Anyway, I don't know what it was about these pots, but they ignited in my mom some kind of fierce longing, enough that she entered an installment arrangement with this man that she could in no way afford. So, she struggled through it. I was about six years old when the box arrived. I had elder siblings who were not interested in a box, but I was. I remember my mom made me wash my hands. So, I washed my hands, and we opened the box, and we took out the pots one by one, and we oohed and aahed over their magnificence. I figured that the kitchen magic, at this point, would take on some kind of upgrade, but my mom had a different idea.
She took the pots, put them back in the box, and put them on top of the fridge, [audience laughter] and that's where they stayed. [audience laughter] I remember just every year, once or twice a year, I would beg, “Oh, mommy, mommy, can we look at the pots?” She would take them down [audience laughter] from the box, “Ooh, aah.” Back in the box, up on the fridge. I realize now that she felt the pots were too good to be used, or more specifically, too good for her to use. But I was little and I fretted. I thought the pots were lonely up there. I was really afraid that they would be sad that they weren't being used for their proper purpose.
Then I became a tween and a teenager, and I stopped thinking about them altogether. Until when I was 14, my family emigrated to America, New Jersey, land of all good things. [audience laughter] [audience applause]
Yeah, New Jersey. And so, my mom packed up all her precious things, including the pots and the box was dilapidated by then, so she got a new box. [audience laughter] They went on top of the fridge in our New Jersey apartment. At that point, I asked her, “Mom, you know, why don't you just use them? Just use them.” She gave me this little smug smile and she said, “Not just yet.” [audience laughter]. So, in the meantime, she trained to be a nurse in England, but could only get night work. And so, I took over making the family dinner, which was truly awful. We're talking tuna casserole, Hamburger helper, until eventually I learned some of her skills.
I also learned that the key to kitchen magic, it's in the hands that do the work, it's in the love that goes into the process and it's also in the imagination in terms of how you work the ingredients. So, remember, not just yet. That became a reality when, at 31, I married a highly educated man, and my mom gifted us the box of pots [audience laughter] on my wedding day. My highly educated groom, he looked askance at this pot. There were much more sophisticated brands, All-Clad, Le Creuset, whatever. Anyway, I felt that my pots would not feel welcome in my fancy new home, and so we didn't use them. Eventually, I did not feel welcome in that home.
It took 14 years of marriage before I got my divorce and I packed up my precious things, including my box of pots, which had been unused for 40 years. [audience laughter] I now use them every day. [audience cheers and applause]

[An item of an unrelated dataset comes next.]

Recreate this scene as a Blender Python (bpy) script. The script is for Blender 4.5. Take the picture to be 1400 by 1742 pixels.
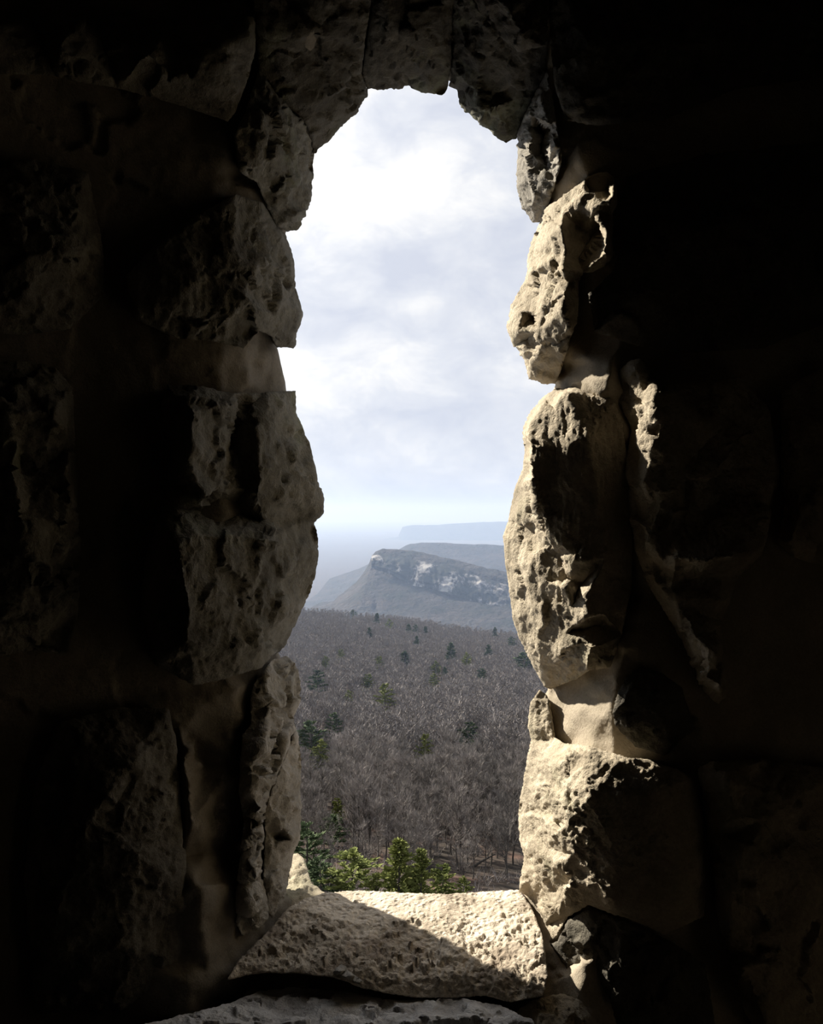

Thank you. Thank you. I experiment with them, I bang about, I singe their bottoms [audience laughter] all the time. My friends and family, they sigh around my dining room table. They breathe in those savory scents, and they often eat much more than they plan to, which thrills me. I've adjusted my thinking. It's still the hands, and it's still the love and it's still the imagination. But for me, the kitchen magic is also those pots. [audience laughter] I am finally worthy as my mother always was, even if she didn't know it. Thank you.